__WHAT YOU ARE ASKED TO DO__. Give an exact transcription of every line, dropping the images.

__DATA SUPPLIED__.
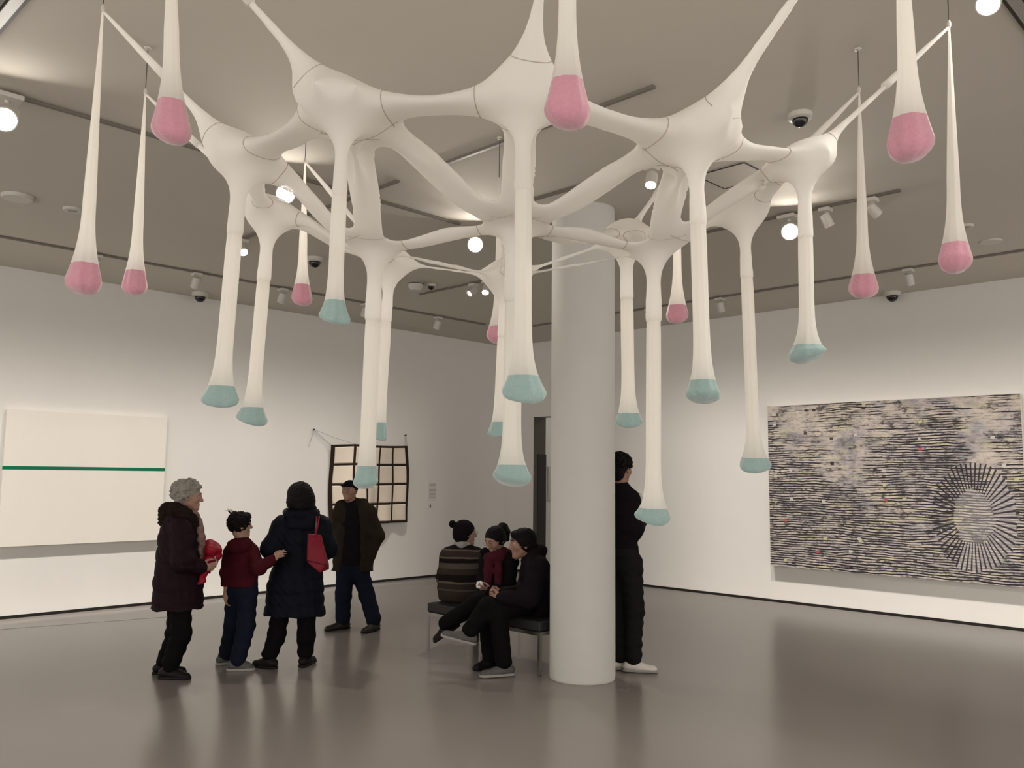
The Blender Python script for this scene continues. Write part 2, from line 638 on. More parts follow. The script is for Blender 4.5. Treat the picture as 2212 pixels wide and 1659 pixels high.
def disc(name, x, y, r, h, m, label, cat):
    p = at_z(x, y, CEIL)
    t = thing(name, label, cat, p)
    obj('ring', lathe(p, -UP, [(r, 0), (r, h * 0.6), (r * 0.92, h), (r * 0.8, h)], 36), M_WHITE, t)
    obj('grille', lathe(p - UP * h * 0.9, -UP, [(r * 0.8, 0), (r * 0.5, h * 0.12), (0.003, h * 0.14)], 36), m, t)


disc('ceiling_speaker', 38, 423, 0.125, 0.03, M_WHITE, 'wide round white ceiling disc at the far left', 'ceiling speaker')
disc('ceiling_speaker', 157, 451, 0.08, 0.02, M_GREYP, 'small grey round ceiling disc beside the left pink drop string', 'ceiling speaker')
disc('ceiling_speaker', 2085, 487, 0.07, 0.02, M_GREYP, 'small grey round ceiling disc right of the rightmost pink drop', 'ceiling speaker')
disc('ceiling_speaker', 2141, 521, 0.10, 0.012, M_WHITE, 'flat round ceiling disc at the far right', 'ceiling speaker')
p = at_z(898, 609, CEIL)
t = thing('smoke_detector', 'round beige smoke detector beside a small dome camera', 'detector', p)
obj('base', lathe(p, -UP, [(0.10, 0), (0.10, 0.02), (0.095, 0.025)], 32), M_GREYP, t)
obj('cap', lathe(p - UP * 0.03, -UP, [(0.092, 0), (0.09, 0.03), (0.06, 0.075), (0.003, 0.08)], 32), M_WHITE, t)
obj('slot', lathe(p - UP * 0.022, -UP, [(0.096, 0), (0.096, 0.01)], 32), M_SLOT, t)
# access hatch: a thin line round a square panel
a0, a1, b0, b1 = 4.97, 5.37, 7.39, 7.79
t = thing('ceiling_hatch', 'square access hatch in the ceiling seen through the right hole of the net', 'hatch', room((a0 + a1) / 2, (b0 + b1) / 2, CEIL))
obj('frame', join(*[rbox(*q, CEIL - 0.006, CEIL) for q in ((a0 - .008, a0, b0, b1), (a1, a1 + .008, b0, b1), (a0, a1, b0 - .008, b0), (a0, a1, b1, b1 + .008))]), M_SLOT, t)
obj('panel', rbox(a0, a1, b0, b1, CEIL - 0.003, CEIL), M_CEIL, t)


def diffuser(a0, a1, b0, b1, along, label):
    t = thing('slot_diffuser', label, 'air diffuser', room((a0 + a1) / 2, (b0 + b1) / 2, CEIL))
    obj('frame', rbox(a0, a1, b0, b1, CEIL - 0.012, CEIL), M_SLOT, t)
    lo, hi = (a0, a1) if along == 'b' else (b0, b1)
    n = 3
    for i in range(n):
        c = lo + (hi - lo) * (i + 0.5) / n
        w = (hi - lo) / n * 0.55
        if along == 'b':
            obj('blade', rbox(c - w / 2, c + w / 2, b0, b1, CEIL - 0.02, CEIL - 0.012), M_GREYP, t)
        else:
            obj('blade', rbox(a0, a1, c - w / 2, c + w / 2, CEIL - 0.02, CEIL - 0.012), M_GREYP, t)


diffuser(9.74, 10.02, 5.0, 7.2, 'b', 'dark slot diffuser in the top left corner of the ceiling')
diffuser(5.4, 7.2, 9.80, 10.08, 'a', 'dark slot diffuser in the top right corner of the ceiling')

# fittings on walls and floor
ts, zs = on_wall('R', 1381, 1073)
pc = room(0, ts, zs)
t = thing('wall_sounder', 'small round white sounder on the right wall beside the man behind the column', 'alarm sounder', pc)
obj('base', lathe(pc, DL, [(0.075, 0), (0.075, 0.012), (0.062, 0.02), (0.05, 0.012)], 32), M_WHITE, t)
obj('cap', lathe(pc + DL * 0.008, DL, [(0.035, 0), (0.033, 0.02), (0.002, 0.026)], 28), M_WHITE, t)
p = at_z(1347, 1487, 0)
t = thing('floor_socket', 'round bronze socket lid in the floor beside the column', 'floor socket', p)
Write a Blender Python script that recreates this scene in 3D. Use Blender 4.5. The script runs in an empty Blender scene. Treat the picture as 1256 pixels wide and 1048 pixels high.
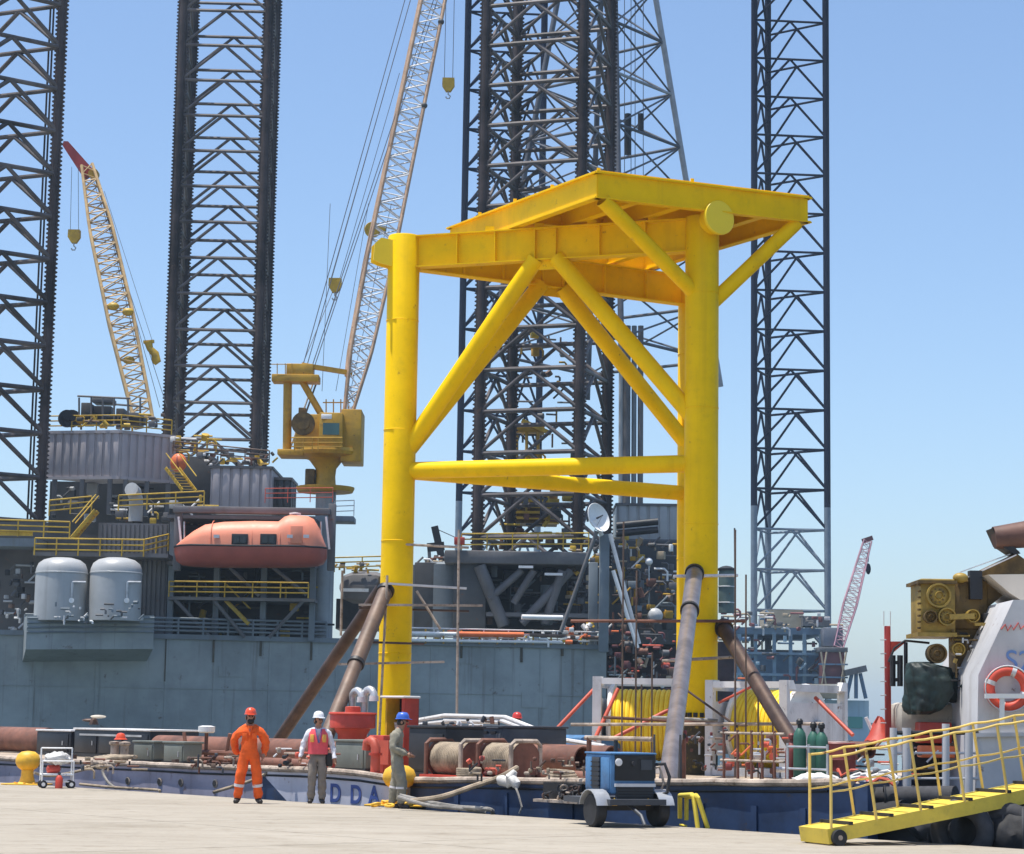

__OUTPUT OF THE TASK__.
The Blender Python script for this scene continues. Write part 2, from line 638 on. More parts follow. The script is for Blender 4.5. Treat the picture as 2212 pixels wide and 1659 pixels high.
def disc(name, x, y, r, h, m, label, cat):
    p = at_z(x, y, CEIL)
    t = thing(name, label, cat, p)
    obj('ring', lathe(p, -UP, [(r, 0), (r, h * 0.6), (r * 0.92, h), (r * 0.8, h)], 36), M_WHITE, t)
    obj('grille', lathe(p - UP * h * 0.9, -UP, [(r * 0.8, 0), (r * 0.5, h * 0.12), (0.003, h * 0.14)], 36), m, t)


disc('ceiling_speaker', 38, 423, 0.125, 0.03, M_WHITE, 'wide round white ceiling disc at the far left', 'ceiling speaker')
disc('ceiling_speaker', 157, 451, 0.08, 0.02, M_GREYP, 'small grey round ceiling disc beside the left pink drop string', 'ceiling speaker')
disc('ceiling_speaker', 2085, 487, 0.07, 0.02, M_GREYP, 'small grey round ceiling disc right of the rightmost pink drop', 'ceiling speaker')
disc('ceiling_speaker', 2141, 521, 0.10, 0.012, M_WHITE, 'flat round ceiling disc at the far right', 'ceiling speaker')
p = at_z(898, 609, CEIL)
t = thing('smoke_detector', 'round beige smoke detector beside a small dome camera', 'detector', p)
obj('base', lathe(p, -UP, [(0.10, 0), (0.10, 0.02), (0.095, 0.025)], 32), M_GREYP, t)
obj('cap', lathe(p - UP * 0.03, -UP, [(0.092, 0), (0.09, 0.03), (0.06, 0.075), (0.003, 0.08)], 32), M_WHITE, t)
obj('slot', lathe(p - UP * 0.022, -UP, [(0.096, 0), (0.096, 0.01)], 32), M_SLOT, t)
# access hatch: a thin line round a square panel
a0, a1, b0, b1 = 4.97, 5.37, 7.39, 7.79
t = thing('ceiling_hatch', 'square access hatch in the ceiling seen through the right hole of the net', 'hatch', room((a0 + a1) / 2, (b0 + b1) / 2, CEIL))
obj('frame', join(*[rbox(*q, CEIL - 0.006, CEIL) for q in ((a0 - .008, a0, b0, b1), (a1, a1 + .008, b0, b1), (a0, a1, b0 - .008, b0), (a0, a1, b1, b1 + .008))]), M_SLOT, t)
obj('panel', rbox(a0, a1, b0, b1, CEIL - 0.003, CEIL), M_CEIL, t)


def diffuser(a0, a1, b0, b1, along, label):
    t = thing('slot_diffuser', label, 'air diffuser', room((a0 + a1) / 2, (b0 + b1) / 2, CEIL))
    obj('frame', rbox(a0, a1, b0, b1, CEIL - 0.012, CEIL), M_SLOT, t)
    lo, hi = (a0, a1) if along == 'b' else (b0, b1)
    n = 3
    for i in range(n):
        c = lo + (hi - lo) * (i + 0.5) / n
        w = (hi - lo) / n * 0.55
        if along == 'b':
            obj('blade', rbox(c - w / 2, c + w / 2, b0, b1, CEIL - 0.02, CEIL - 0.012), M_GREYP, t)
        else:
            obj('blade', rbox(a0, a1, c - w / 2, c + w / 2, CEIL - 0.02, CEIL - 0.012), M_GREYP, t)


diffuser(9.74, 10.02, 5.0, 7.2, 'b', 'dark slot diffuser in the top left corner of the ceiling')
diffuser(5.4, 7.2, 9.80, 10.08, 'a', 'dark slot diffuser in the top right corner of the ceiling')

# fittings on walls and floor
ts, zs = on_wall('R', 1381, 1073)
pc = room(0, ts, zs)
t = thing('wall_sounder', 'small round white sounder on the right wall beside the man behind the column', 'alarm sounder', pc)
obj('base', lathe(pc, DL, [(0.075, 0), (0.075, 0.012), (0.062, 0.02), (0.05, 0.012)], 32), M_WHITE, t)
obj('cap', lathe(pc + DL * 0.008, DL, [(0.035, 0), (0.033, 0.02), (0.002, 0.026)], 28), M_WHITE, t)
p = at_z(1347, 1487, 0)
t = thing('floor_socket', 'round bronze socket lid in the floor beside the column', 'floor socket', p)
Write a Blender Python script that recreates this scene in 3D. Use Blender 4.5. The script runs in an empty Blender scene. Treat the picture as 1256 pixels wide and 1048 pixels high.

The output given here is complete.